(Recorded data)
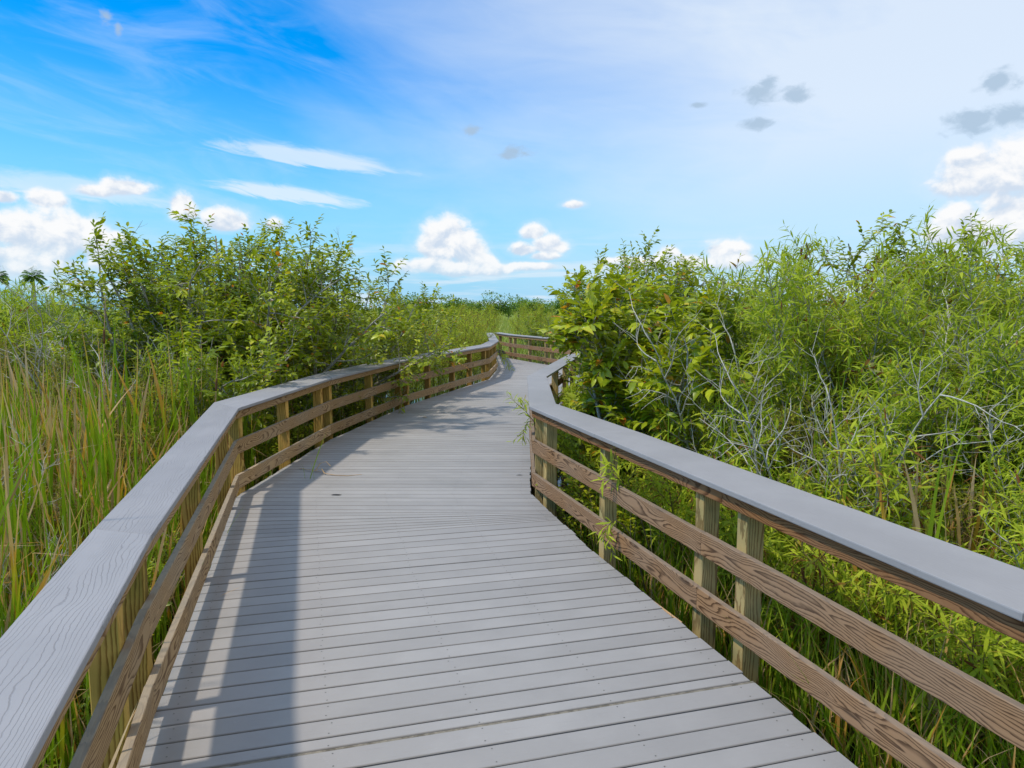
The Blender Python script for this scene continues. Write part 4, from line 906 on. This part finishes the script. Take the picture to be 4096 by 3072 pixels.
# leafy plants at the foot of the railings
for i, (x, y, s, w) in enumerate([(1.0, 6.85, 0.95, 'under the brown rails at the corner post'), (1.25, 6.2, 0.95, 'between the corner post and the single post'), (0.95, 7.6, 1.0, 'behind the corner post'), (-2.08, 2.15, 0.62, 'in the dark gap by the nearest tan rails'), (-2.3, 2.6, 0.7, 'beside the nearest yellow post'), (-2.5, 3.7, 0.7, 'under the nearest cap, right of the yellow post'), (-2.8, 4.5, 0.75, 'beside the single striped post'), (-3.05, 5.4, 0.75, 'just short of the corner posts'), (-3.4, 10.6, 1.0, 'ferny, behind the second pair of posts'), (-3.1, 12.6, 1.0, 'under the bush at the third pair of posts'), (-3.5, 9.0, 1.0, 'between the reeds past the corner')]):
    BLO[i % 3].place(x, y, f"small bright leafy plant {w}", 'leafy plants at the foot of the railings', R_.uniform(0, 6.3), s, 1.15)

# sprigs that reach through the rails: every leaf a part
def sprig(name, label, pts, kind, L0, pool, spacing, tone, seed, side_twigs=2):
    r = np.random.RandomState(seed); root = empty(name, tuple(pts[0])); tag(root, label, 'sprig')
    P = np.array(pts, float) - np.array(pts[0]); tt = np.linspace(0, 1, 9); base = np.linspace(0, 1, len(P)); cur = np.stack([np.interp(tt, base, P[:, k]) for k in range(3)], 1); cur[1:-1] = (cur[:-2] + cur[1:-1] * 2 + cur[2:]) / 4
    tb = Tubes(); tb.add(cur, np.linspace(0.006, 0.0015, 9), 5); bag = LeafBag()
    fn = willow_twig if kind == 'willow' else broad_twig
    fn(r, bag, cur, 0.5, 1.0, spacing, L0, tone)
    for k in range(side_twigs):
        p, d = along(cur, r.uniform(0.5, 0.85)); tw = path(r, p, d + perp(r, d, r.uniform(0, 6.3)) * 0.8, r.uniform(0.14, 0.26), 4, 0.12, 0.05); tb.add(tw, np.linspace(0.003, 0.001, 5), 3); fn(r, bag, tw, 0.1, 1.0, spacing, L0, tone)
    st = link('stem', tb.mesh('stem', M_STEM), root)
    loose_leaves(bag, pool, root, 300, r)
sprig('willow_sprig', 'narrow-leaved willow sprig hanging out over the planks at the inner railing corner', [(0.62, 7.5, -0.5), (0.42, 7.45, 0.4), (0.27, 7.4, 0.70), (0.13, 7.32, 0.86), (0.08, 7.28, 1.0)], 'willow', 0.13, WLEAF, 0.028, 0.5, 3)
sprig('willow_sprig', 'small drooping willow sprig hanging under the one at the inner railing corner', [(0.5, 7.5, 0.2), (0.3, 7.45, 0.72), (0.17, 7.4, 0.74), (0.12, 7.35, 0.62), (0.11, 7.33, 0.5)], 'willow', 0.11, WLEAF, 0.03, 0.45, 4)
sprig('leafy_sprig', 'yellow-green leafy sprig poking through the tan rails far along the left railing', [(-2.2, 16.2, 0.1), (-1.8, 15.9, 0.45), (-1.52, 15.7, 0.72), (-1.22, 15.6, 0.76), (-1.02, 15.5, 0.62)], 'broad', 0.11, BLEAF, 0.05, 0.72, 5, 1)
sprig('willow_sprig', 'bright willow sprig in front of the single post of the brown railing', [(1.25, 5.55, -0.4), (1.05, 5.45, 0.3), (0.9, 5.3, 0.55), (0.80, 5.25, 0.72), (0.72, 5.2, 0.74)], 'willow', 0.15, WLEAF, 0.03, 0.72, 6, 3)
sprig('willow_sprig', 'willow sprig drooping over the lower brown rail beside the single post', [(1.1, 5.3, -0.4), (0.95, 5.25, 0.2), (0.80, 5.15, 0.34), (0.73, 5.08, 0.30), (0.70, 5.05, 0.20)], 'willow', 0.12, WLEAF, 0.03, 0.55, 7, 2)
for i, (x, y, z, w) in enumerate([(-0.55, 22.0, 0.75, 'upper'), (-0.35, 21.8, 0.45, 'lower')]):
    sprig('willow_sprig', f"thin willow sprig trailing over the planks at the end of the left railing, {w} one", [(-1.4, 22.4, 0.3), (-0.9, 22.2, 0.9), (x, y, z), (x + 0.25, y - 0.1, z - 0.2), (x + 0.4, y - 0.2, z - 0.45)], 'willow', 0.17, WLEAF, 0.035, 0.6, 9 + i, 4)

# things lying on the planks
def strip_on(name, pts, w, mat, label, cat, tint=None, th=0.003):
    P = np.array(pts, float); d = unit(np.gradient(P, axis=0)); s = np.stack([-d[:, 1], d[:, 0], 0 * d[:, 0]], 1); wd = np.asarray(w)[:, None] if np.ndim(w) else w
    V = np.concatenate([P - s * wd, P + s * wd, P + np.array([0, 0, th])]); n = len(P)
    Q = [(i, i + 1, 2 * n + i + 1, 2 * n + i) for i in range(n - 1)] + [(2 * n + i, 2 * n + i + 1, n + i + 1, n + i) for i in range(n - 1)] + [(n + i, n + i + 1, i + 1, i) for i in range(n - 1)]
    o = link(name, np_mesh(name, V - P.mean(0), quads=Q, mat=mat, tint=None if tint is None else np.full(3 * n, tint)), None, tuple(P.mean(0))); tag(o, label, cat); return o
strip_on('reed_leaf', [(-2.37, 8.0, 0.03), (-2.28, 8.02, 0.05), (-2.22, 7.92, 0.02), (-2.08, 7.88, 0.008), (-1.93, 7.86, 0.006), (-1.78, 7.93, 0.004)], [0.008, 0.011, 0.011, 0.01, 0.009, 0.004], M_BLADE, 'bent tan dead reed leaf lying on the planks by the left railing', 'reed leaf', 0.78)
strip_on('reed_leaf', [(-2.62, 8.22, 0.012), (-2.45, 8.1, 0.02), (-2.3, 8.06, 0.006)], [0.006, 0.008, 0.003], M_BLADE, 'short straw-coloured reed leaf under the lower left rail', 'reed leaf', 0.84)
strip_on('reed_leaf', [(-2.36, 8.02, 0.02), (-2.33, 8.13, 0.09), (-2.27, 8.19, 0.10), (-2.2, 8.12, 0.06)], [0.007, 0.009, 0.009, 0.006], M_BLADE, 'folded pale reed leaf standing up at the plank edge', 'reed leaf', 0.80)
for i, (x, y, h, ln) in enumerate([(-2.34, 7.72, 0.55, 0.30), (-2.28, 7.70, 0.24, 0.12), (-2.40, 7.75, 0.2, 0.05)]):
    me = BLADES['green'][i]; o = link('grass_blade', me, None, (x, y, -0.02)); o.scale = (h * 1.2,) * 3; o.rotation_euler = (0.0, ln, i * 2.0 + 0.3)
    tag(o, f"green grass blade growing up between the planks, {('tallest', 'middle', 'shortest')[i]} of three", 'grass blade', 'grass blades between the planks')
strip_on('fallen_leaf', [(-1.905, 7.03, 0.003), (-1.87, 7.035, 0.008), (-1.83, 7.03, 0.006), (-1.80, 7.035, 0.003)], [0.004, 0.018, 0.016, 0.003], M_DEADLEAF, 'small black dead leaf lying flat on the planks', 'leaf')
strip_on('fallen_leaf', [(-1.62, 12.2, 0.003), (-1.58, 12.21, 0.02), (-1.54, 12.2, 0.006)], [0.01, 0.025, 0.008], M_BLADE, 'tiny orange dead leaf on the planks far along', 'leaf', 0.66)
strip_on('fallen_leaf', [(0.05, 7.9, 0.003), (0.09, 7.9, 0.006), (0.12, 7.9, 0.003)], [0.003, 0.01, 0.003], M_DEADLEAF, 'tiny dark leaf scrap in the middle of the planks', 'leaf')
tb = Tubes(); tb.add([(0, 0, 0), (0.11, -0.30, 0.005), (0.21, -0.60, 0.012)], [0.008, 0.009, 0.0085], 6)
o = link('broken_stalk', tb.mesh('broken_stalk', M_SPLINT), None, (0.90, 4.86, -0.10)); tag(o, 'broken tan reed stalk wedged at the plank ends under the brown railing', 'stalk')
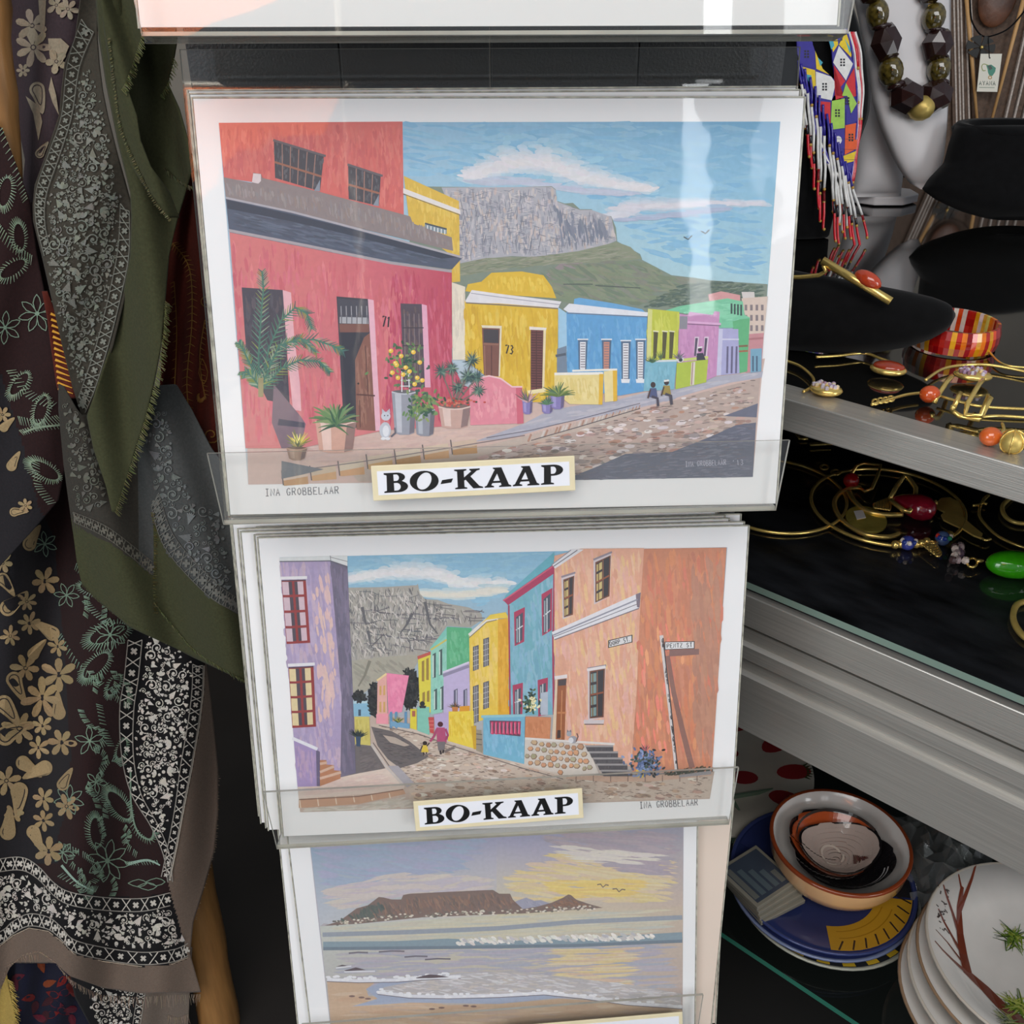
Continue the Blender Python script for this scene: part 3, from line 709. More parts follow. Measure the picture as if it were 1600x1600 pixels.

Exercise:
Return only the lines running from the start of the entries above to the line that contains "6.3), s, 1.15)", inclusive, and omit every picture.

Reply to the exercise:
The Blender Python script for this scene continues. Write part 4, from line 906 on. This part finishes the script. Take the picture to be 4096 by 3072 pixels.
# leafy plants at the foot of the railings
for i, (x, y, s, w) in enumerate([(1.0, 6.85, 0.95, 'under the brown rails at the corner post'), (1.25, 6.2, 0.95, 'between the corner post and the single post'), (0.95, 7.6, 1.0, 'behind the corner post'), (-2.08, 2.15, 0.62, 'in the dark gap by the nearest tan rails'), (-2.3, 2.6, 0.7, 'beside the nearest yellow post'), (-2.5, 3.7, 0.7, 'under the nearest cap, right of the yellow post'), (-2.8, 4.5, 0.75, 'beside the single striped post'), (-3.05, 5.4, 0.75, 'just short of the corner posts'), (-3.4, 10.6, 1.0, 'ferny, behind the second pair of posts'), (-3.1, 12.6, 1.0, 'under the bush at the third pair of posts'), (-3.5, 9.0, 1.0, 'between the reeds past the corner')]):
    BLO[i % 3].place(x, y, f"small bright leafy plant {w}", 'leafy plants at the foot of the railings', R_.uniform(0, 6.3), s, 1.15)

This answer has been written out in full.